Trump’s plan violates a treaty ratified by the United States, the International Covenant on Civil and Political Rights, the Times explains. It bars discrimination on the basis of religion against all persons, not just citizens. But Congress has not made the treaty enforceable in U.S. courts, so it is unlikely that the Supreme Court would invalidate a Muslim immigrant ban on that basis, experts told the Times.

Several experts also thought the U.S. Supreme Court would uphold the ban because of courts’ deferential approach in the area of immigration law, according to the Times, the Wall Street Journal Law Blog, and a New York Times op-ed by Temple University law professor Peter Spiro.

Others—including Harvard law professor Laurence Tribe—believe the plan is unconstitutional, according to those publications and NBC News.

Under the U.S. Supreme Court’s plenary power doctrine, courts show great deference to Congress when it enacts immigration laws. And the Immigration and Nationality Act passed by Congress already authorizes the president to suspend the entry of any class of aliens deemed detrimental to the interest of the United States, Spiro writes in his op-ed.

The plenary power doctrine dates back to an 1889 Supreme Court decision that upheld Congress’ exclusion of Chinese laborers from the United States. “Unlike other bygone constitutional curiosities that offend our contemporary sensibilities,” Spiro writes, “the Chinese Exclusion case has never been overturned.”
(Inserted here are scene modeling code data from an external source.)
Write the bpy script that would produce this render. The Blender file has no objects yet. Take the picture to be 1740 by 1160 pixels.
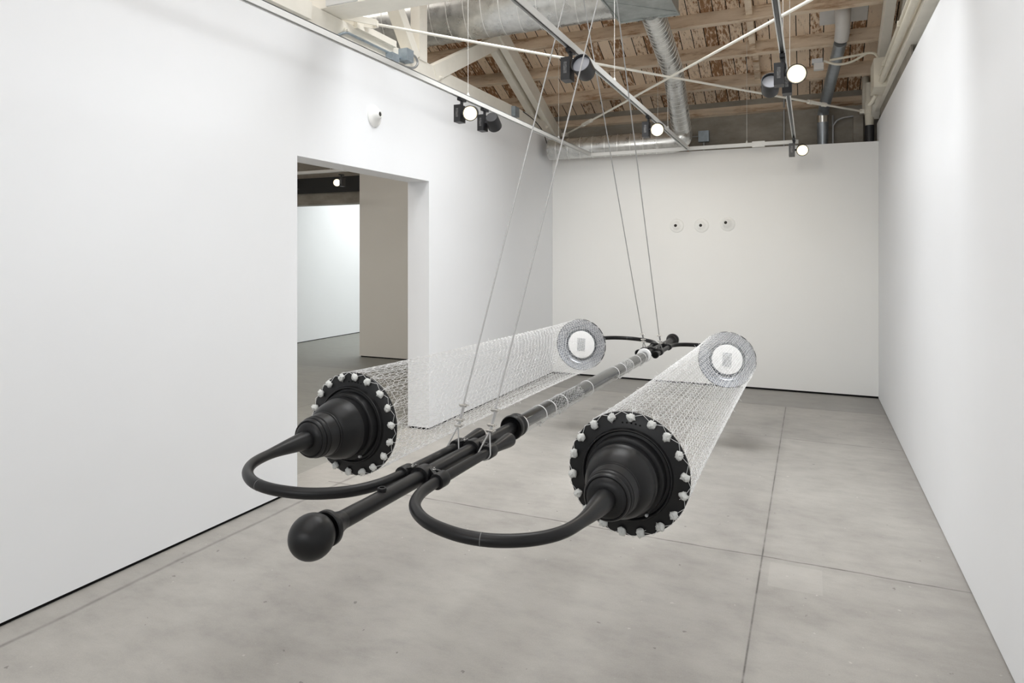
import bpy, math, random
from mathutils import Vector, Matrix
random.seed(7)
SC = bpy.context.scene
COL = SC.collection
PI = math.pi
R = math.radians

# ------------------------------------------------------------------ mesh helper
class MB:
    def __init__(s): s.v = []; s.f = []
    def add(s, vs, fs):
        n = len(s.v); s.v += [tuple(v) for v in vs]; s.f += [tuple(i + n for i in f) for f in fs]; return s
    def box(s, x0, x1, y0, y1, z0, z1):
        return s.add([(x0,y0,z0),(x1,y0,z0),(x1,y1,z0),(x0,y1,z0),(x0,y0,z1),(x1,y0,z1),(x1,y1,z1),(x0,y1,z1)],
                     [(0,3,2,1),(4,5,6,7),(0,1,5,4),(1,2,6,5),(2,3,7,6),(3,0,4,7)])
    def obox(s, c, size, m=None):
        hx, hy, hz = [k/2 for k in size]; c = Vector(c); m = m or Matrix.Identity(3)
        vs = [c + m @ Vector((x,y,z)) for z in (-hz,hz) for x,y in ((-hx,-hy),(hx,-hy),(hx,hy),(-hx,hy))]
        return s.add(vs, [(0,3,2,1),(4,5,6,7),(0,1,5,4),(1,2,6,5),(2,3,7,6),(3,0,4,7)])
    def bar(s, a, b, w, h, up=(0,0,1)):           # rectangular bar from a to b; w sideways, h along up
        a = Vector(a); b = Vector(b); d = (b-a).normalized(); up = Vector(up)
        side = d.cross(up).normalized(); u = side.cross(d).normalized()
        vs = [p + side*x*w/2 + u*y*h/2 for p in (a,b) for x,y in ((-1,-1),(1,-1),(1,1),(-1,1))]
        return s.add(vs, [(3,2,1,0),(4,5,6,7),(0,1,5,4),(1,2,6,5),(2,3,7,6),(3,0,4,7)])
    def tube(s, pts, r, n=16, cap=True):
        pts = [Vector(p) for p in pts]; k = len(pts)
        rs = r if isinstance(r, (list, tuple)) else [r]*k
        t0 = (pts[1]-pts[0]).normalized()
        ref = Vector((0,0,1)) if abs(t0.z) < .9 else Vector((1,0,0))
        nrm = (ref - t0*ref.dot(t0)).normalized(); vs = []
        for i, p in enumerate(pts):
            t = (pts[min(i+1,k-1)]-pts[max(i-1,0)]).normalized()
            nrm = (nrm - t*nrm.dot(t)).normalized(); bn = t.cross(nrm)
            for j in range(n):
                a = 2*PI*j/n; vs.append(p + (nrm*math.cos(a) + bn*math.sin(a))*rs[i])
        fs = [(i*n+j, i*n+(j+1)%n, (i+1)*n+(j+1)%n, (i+1)*n+j) for i in range(k-1) for j in range(n)]
        if cap: fs += [tuple(range(n-1,-1,-1)), tuple(range((k-1)*n, k*n))]
        return s.add(vs, fs)
    def lathe(s, prof, n=48, o=(0,0,0), m=None, closed=False):   # prof: (radius, along Y)
        o = Vector(o); m = m or Matrix.Identity(3); vs = []; rows = []
        for r, y in prof:
            if r < 1e-6: rows.append([len(vs)]); vs.append(o + m @ Vector((0,y,0)))
            else:
                rows.append(list(range(len(vs), len(vs)+n)))
                vs += [o + m @ Vector((r*math.cos(2*PI*j/n), y, r*math.sin(2*PI*j/n))) for j in range(n)]
        fs = []
        pairs = list(zip(rows, rows[1:])) + ([(rows[-1], rows[0])] if closed else [])
        for A, B in pairs:
            for j in range(n):
                q = [A[j%len(A)], A[(j+1)%len(A)], B[(j+1)%len(B)], B[j%len(B)]]
                q = [x for i, x in enumerate(q) if x not in q[:i]]
                if len(q) > 2: fs.append(tuple(q))
        return s.add(vs, fs)
    def mesh(s, name, mat, smooth=True, angle=40, fix=True):
        me = bpy.data.meshes.new(name); me.from_pydata(s.v, [], s.f)
        if fix:
            import bmesh
            bm = bmesh.new(); bm.from_mesh(me); bmesh.ops.recalc_face_normals(bm, faces=bm.faces); bm.to_mesh(me); bm.free()
        me.materials.append(mat)
        if smooth:
            me.polygons.foreach_set('use_smooth', [True]*len(me.polygons)); me.set_sharp_from_angle(angle=R(angle))
        me.update(); return me

def ob(name, me, parent=None, label=None, loc=None, mat=None):
    o = bpy.data.objects.new(name, me); COL.objects.link(o)
    if parent: o.parent = parent
    if label: o['label'] = label
    if loc: o.location = loc
    if mat: o.matrix_local = mat
    return o
def thing(name, label, cat, group=None, me=None, loc=(0,0,0)):
    o = bpy.data.objects.new(name, me); COL.objects.link(o); o.location = loc
    o['label'] = label; o['category'] = cat
    if group: o['group'] = group
    return o
def struct(name, mb, mat, label, cat, smooth=False):
    o = ob(name, mb.mesh(name, mat, smooth)); o['kind'] = 'structure'; o['label'] = label; o['category'] = cat; return o

def crom(pts, n=6):
    out = []; P = [Vector(p) for p in pts]; P = [P[0]*2-P[1]] + P + [P[-1]*2-P[-2]]
    for i in range(1, len(P)-2):
        a, b, c, d = P[i-1:i+3]
        for k in range(n):
            t = k/n
            out.append(.5*((2*b) + (c-a)*t + (2*a-5*b+4*c-d)*t*t + (3*b-a-3*c+d)*t**3))
    out.append(P[-2]); return out

# ------------------------------------------------------------------ materials
class NT:
    def __init__(s, name):
        s.m = bpy.data.materials.new(name); s.m.use_nodes = True; s.t = s.m.node_tree; s.b = s.t.nodes['Principled BSDF']
        s.out = s.t.nodes['Material Output']
    def n(s, ty, **k):
        x = s.t.nodes.new(ty)
        for a, v in k.items():
            if a in x.inputs: x.inputs[a].default_value = v
            else: setattr(x, a, v)
        return x
    def l(s, a, b): s.t.links.new(a, b)
    def coord(s, scale=(1,1,1), kind='Object'):
        c = s.n('ShaderNodeTexCoord'); m = s.n('ShaderNodeMapping'); m.inputs['Scale'].default_value = scale
        s.l(c.outputs[kind], m.inputs[0]); return m.outputs[0]
    def noise(s, vec, sc, det=4, rough=.6):
        x = s.n('ShaderNodeTexNoise'); x.inputs['Scale'].default_value = sc; x.inputs['Detail'].default_value = det
        x.inputs['Roughness'].default_value = rough; s.l(vec, x.inputs['Vector']); return x.outputs['Fac']
    def ramp(s, fac, stops):
        x = s.n('ShaderNodeValToRGB'); e = x.color_ramp.elements
        while len(e) < len(stops): e.new(.5)
        for i, (p, c) in enumerate(stops):
            e[i].position = p; e[i].color = (*c, 1) if len(c) == 3 else c
        s.l(fac, x.inputs[0]); return x.outputs[0]
    def math(s, op, a, b=None, c=None):
        x = s.n('ShaderNodeMath', operation=op)
        for i, v in enumerate((a, b, c)):
            if v is None: continue
            if isinstance(v, (int, float)): x.inputs[i].default_value = v
            else: s.l(v, x.inputs[i])
        return x.outputs[0]
    def mix(s, fac, a, b, mode='MIX'):
        x = s.n('ShaderNodeMix', data_type='RGBA', blend_type=mode)
        for i, v in ((0, fac), (6, a), (7, b)):
            if isinstance(v, (int, float)): x.inputs[i].default_value = v
            elif isinstance(v, tuple): x.inputs[i].default_value = (*v, 1)
            else: s.l(v, x.inputs[i])
        return x.outputs[2]
    def bump(s, h, strength=.2, dist=.01):
        x = s.n('ShaderNodeBump'); x.inputs['Strength'].default_value = strength; x.inputs['Distance'].default_value = dist
        s.l(h, x.inputs['Height']); s.l(x.outputs[0], s.b.inputs['Normal'])

def plain(name, c, rough=.5, metal=0, var=.06, nscale=6, spec=.5):
    t = NT(name); f = t.noise(t.coord(), nscale)
    a = tuple(max(0, x*(1-var)) for x in c); b = tuple(min(1, x*(1+var)) for x in c)
    t.l(t.ramp(f, [(.3, a), (.7, b)]), t.b.inputs['Base Color'])
    t.b.inputs['Roughness'].default_value = rough; t.b.inputs['Metallic'].default_value = metal
    t.b.inputs['Specular IOR Level'].default_value = spec
    return t.m

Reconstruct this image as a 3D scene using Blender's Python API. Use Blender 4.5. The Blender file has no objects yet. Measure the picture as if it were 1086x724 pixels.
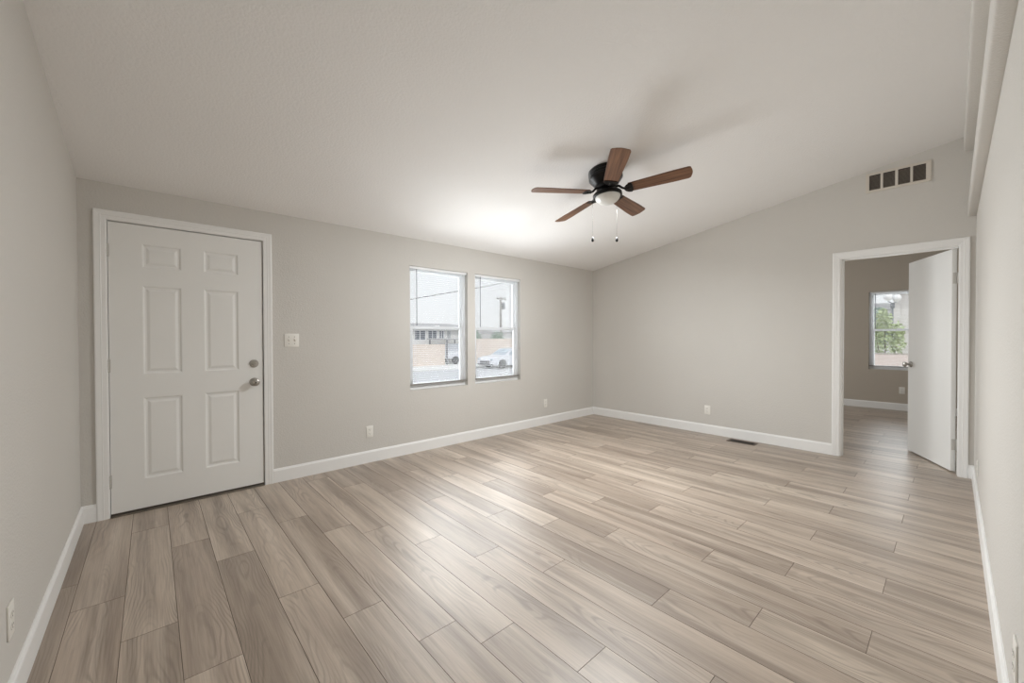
import bpy, bmesh, math, random
from mathutils import Vector, Matrix, Quaternion
from math import sin, cos, pi, radians, sqrt
random.seed(7)
SC = bpy.context.scene
COL = SC.collection

# ------------------------------------------------------------------ camera
EYE = 1.2364
YAW, PITCH, ROLL, FPX = 0.83564, -0.010766, -0.002355, 423.0
_F = Vector((cos(YAW), sin(YAW), 0)); _R = Vector((sin(YAW), -cos(YAW), 0)); _U = Vector((0, 0, 1))
_F, _U = _F * cos(PITCH) + _U * sin(PITCH), _U * cos(PITCH) - _F * sin(PITCH)
_R, _U = _R * cos(ROLL) + _U * sin(ROLL), _U * cos(ROLL) - _R * sin(ROLL)
cam = bpy.data.cameras.new('camera'); cam_ob = bpy.data.objects.new('camera', cam); COL.objects.link(cam_ob)
m = Matrix((_R, _U, -_F)).transposed().to_4x4(); m.translation = (0, 0, EYE)
cam_ob.matrix_world = m
cam.sensor_width = 36.0; cam.lens = FPX / 1086 * 36.0; cam.clip_start = 0.02; cam.clip_end = 300
SC.camera = cam_ob

# ------------------------------------------------------------------ exposure, sky, lights
SC.view_settings.view_transform = 'Standard'; SC.view_settings.look = 'None'
SC.view_settings.gamma = 1.0; SC.view_settings.use_curve_mapping = False
SC.view_settings.exposure = 0.0
SC.cycles.diffuse_bounces = 8; SC.cycles.max_bounces = 14; SC.cycles.transparent_max_bounces = 16
SKY = 1.0
UP_W = 5.0  # added uplight inside the room, low in front of each window
WINDOW_W = 12.0      # daylight arriving at each front window
FILL_W = 45.0        # added fill light hung below the fan's unlit bowl
BLIND_W = 16.0       # and raking the slats from outside the glass
BED_W = 32.0  # added light for the bedroom, out of view
w = bpy.data.worlds.new('sky'); SC.world = w; w.use_nodes = True
nt = w.node_tree; bg = nt.nodes['Background']
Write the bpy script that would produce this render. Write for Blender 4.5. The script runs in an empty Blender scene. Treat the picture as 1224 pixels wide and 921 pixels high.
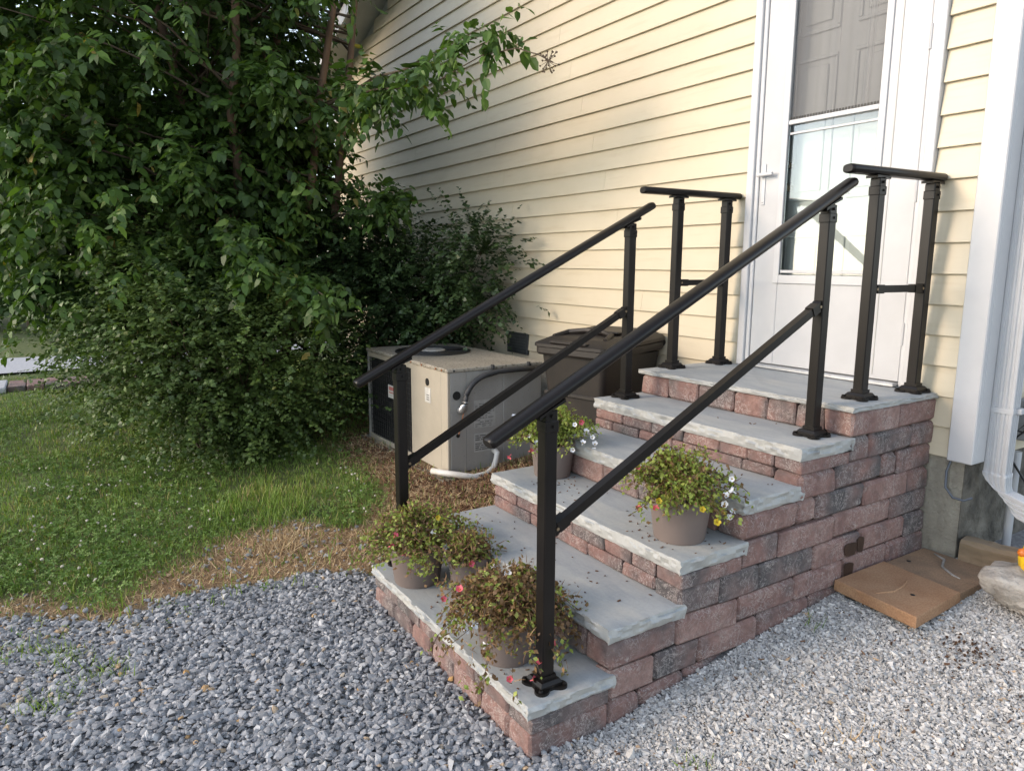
import bpy, bmesh, math, random
import numpy as np
from mathutils import Vector, Matrix, noise as mnoise

random.seed(7); rng = np.random.default_rng(7)
scene = bpy.context.scene
COL = scene.collection

# ------------------------------------------------------------------ camera
cam_d = bpy.data.cameras.new('camera'); cam = bpy.data.objects.new('camera', cam_d); COL.objects.link(cam)
cam_d.sensor_width = 36; cam_d.lens = 25.24; cam_d.clip_start = 0.05; cam_d.clip_end = 400
YAW, PITCH, ROLL = 0.9974, 0.1683, 0.0048
fw = Vector((-math.sin(YAW)*math.cos(PITCH), math.cos(YAW)*math.cos(PITCH), -math.sin(PITCH)))
rt = fw.cross(Vector((0, 0, 1))).normalized(); up = rt.cross(fw)
r2 = rt*math.cos(ROLL)+up*math.sin(ROLL); u2 = up*math.cos(ROLL)-rt*math.sin(ROLL)
mw = Matrix((r2, u2, -fw)).transposed().to_4x4(); mw.translation = (1.8951, -3.8846, 1.7151)
cam.matrix_world = mw; scene.camera = cam
CAMP = np.array([1.8951, -3.8846, 1.7151])

# ------------------------------------------------------------------ sky, sun, exposure
SUN_EL, SUN_AZ = 24.0, 199.0            # azimuth clockwise from +Y
world = bpy.data.worlds.new('World'); scene.world = world; world.use_nodes = True
wn = world.node_tree.nodes; wl = world.node_tree.links
sky = wn.new('ShaderNodeTexSky'); sky.sky_type = 'NISHITA'; sky.sun_disc = False
sky.sun_elevation = math.radians(SUN_EL); sky.sun_rotation = math.radians(SUN_AZ)
sky.air_density = 1.0; sky.dust_density = 0.6; sky.ozone_density = 1.0
hs = wn.new('ShaderNodeHueSaturation'); hs.inputs['Saturation'].default_value = .56; wl.new(sky.outputs[0], hs.inputs['Color']); wl.new(hs.outputs[0], wn['Background'].inputs[0]); wn['Background'].inputs[1].default_value = 0.15
sun_d = bpy.data.lights.new('sun', 'SUN'); sun_d.energy = 0.85; sun_d.angle = math.radians(18); sun_d.color = (1.0, 0.76, 0.54)
sun = bpy.data.objects.new('sun', sun_d); COL.objects.link(sun)
_az = math.radians(SUN_AZ); _el = math.radians(SUN_EL)
sdir = Vector((math.sin(_az)*math.cos(_el), math.cos(_az)*math.cos(_el), math.sin(_el)))
sun.rotation_euler = (-sdir).to_track_quat('-Z', 'Y').to_euler(); sun.location = sdir*30
vs = scene.view_settings; vs.view_transform = 'Standard'; vs.look = 'None'; vs.gamma = 1.0; vs.exposure = 1.46
vs.use_curve_mapping = False
scene.cycles.max_bounces = 7; scene.cycles.diffuse_bounces = 3; scene.cycles.glossy_bounces = 3; scene.cycles.transmission_bounces = 3; scene.cycles.transparent_max_bounces = 8
scene.cycles.caustics_reflective = False; scene.cycles.caustics_refractive = False

# ------------------------------------------------------------------ materials
def new_mat(name):
    m = bpy.data.materials.new(name); m.use_nodes = True
    nt = m.node_tree; return m, nt, nt.nodes['Principled BSDF']
def N(nt, t, **kw):
    n = nt.nodes.new(t)
    for k, v in kw.items(): setattr(n, k, v)
    return n
def ramp(nt, fac, stops):
    r = N(nt, 'ShaderNodeValToRGB'); cr = r.color_ramp
    while len(cr.elements) < len(stops): cr.elements.new(0.5)
    for e, (p, c) in zip(cr.elements, stops): e.position = p; e.color = (*c, 1)
    nt.links.new(fac, r.inputs[0]); return r
def noise(nt, scale, detail=5, rough=0.6, stretch=None, coord='Object'):
    tc = N(nt, 'ShaderNodeTexCoord'); src = tc.outputs[coord]
    if stretch:
        mp = N(nt, 'ShaderNodeMapping'); mp.inputs['Scale'].default_value = stretch
        nt.links.new(src, mp.inputs[0]); src = mp.outputs[0]
    n = N(nt, 'ShaderNodeTexNoise'); n.inputs['Scale'].default_value = scale
    n.inputs['Detail'].default_value = detail; n.inputs['Roughness'].default_value = rough
    nt.links.new(src, n.inputs['Vector']); return n
def bump(nt, b, height, strength, dist, prev=None):
    bp = N(nt, 'ShaderNodeBump'); bp.inputs['Strength'].default_value = strength; bp.inputs['Distance'].default_value = dist
    nt.links.new(height, bp.inputs['Height'])
    if prev: nt.links.new(prev.outputs[0], bp.inputs['Normal'])
    nt.links.new(bp.outputs[0], b.inputs['Normal']); return bp
def mixc(nt, fac, a, b, mode='MIX'):
    m = N(nt, 'ShaderNodeMix', data_type='RGBA', blend_type=mode)
    for sock, v in ((m.inputs[0], fac), (m.inputs[6], a), (m.inputs[7], b)):
        if isinstance(v, (int, float)): sock.default_value = v
        elif isinstance(v, tuple): sock.default_value = (*v, 1)
        else: nt.links.new(v, sock)
    return m.outputs[2]
def simple(name, c1, c2=None, scale=8, rough=0.6, bs=0.0, bd=0.003, bscale=40, metal=0.0, stretch=None, spec=0.5, lo=.35, hi=.65):
    m, nt, b = new_mat(name)
    if c2:
        n = noise(nt, scale, stretch=stretch); r = ramp(nt, n.outputs[0], [(lo, c1), (hi, c2)])
        nt.links.new(r.outputs[0], b.inputs['Base Color'])
    else: b.inputs['Base Color'].default_value = (*c1, 1)
    b.inputs['Roughness'].default_value = rough; b.inputs['Metallic'].default_value = metal
    b.inputs['Specular IOR Level'].default_value = spec
    if bs:
        n2 = noise(nt, bscale, stretch=stretch); bump(nt, b, n2.outputs[0], bs, bd)
    return m
MAT = {}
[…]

Some legal scholars, however, say Supreme Court cases upholding congressional immigration power are discredited and the court would likely strike down Trump’s ban. Stanford law professor Jenny Martinez saw an equal protection violation, while Harvard law professor Laurence Tribe saw violation of the First Amendment’s religion clauses, the due-process clause, and the Constitution’s ban on religious tests outside of the immigration context, NBC News reports.

“If Trump argues that the First and Fifth Amendments apply only to U.S. citizens, and not to foreigners, then he is just wrong about American law,” Tribe told MSNBC in a Q-and-A.

“It is true,” Tribe continued, “there are some court decisions ruling that a few parts of the Constitution do not apply to people who are not U.S. citizens and who are abroad, such as protections against unreasonable searches that would otherwise be illegal if conducted on Americans in the U.S. But those precedents have nothing to do with the Constitution’s limits on government in this area—there is no such limit on the First Amendment’s bar against declaring an official religion, or such a limit on the Fifth Amendment’s protection of due process. Under Supreme Court precedent, that protection applies to U.S. conduct impacting any ‘person’—American citizen or not, wherever located.”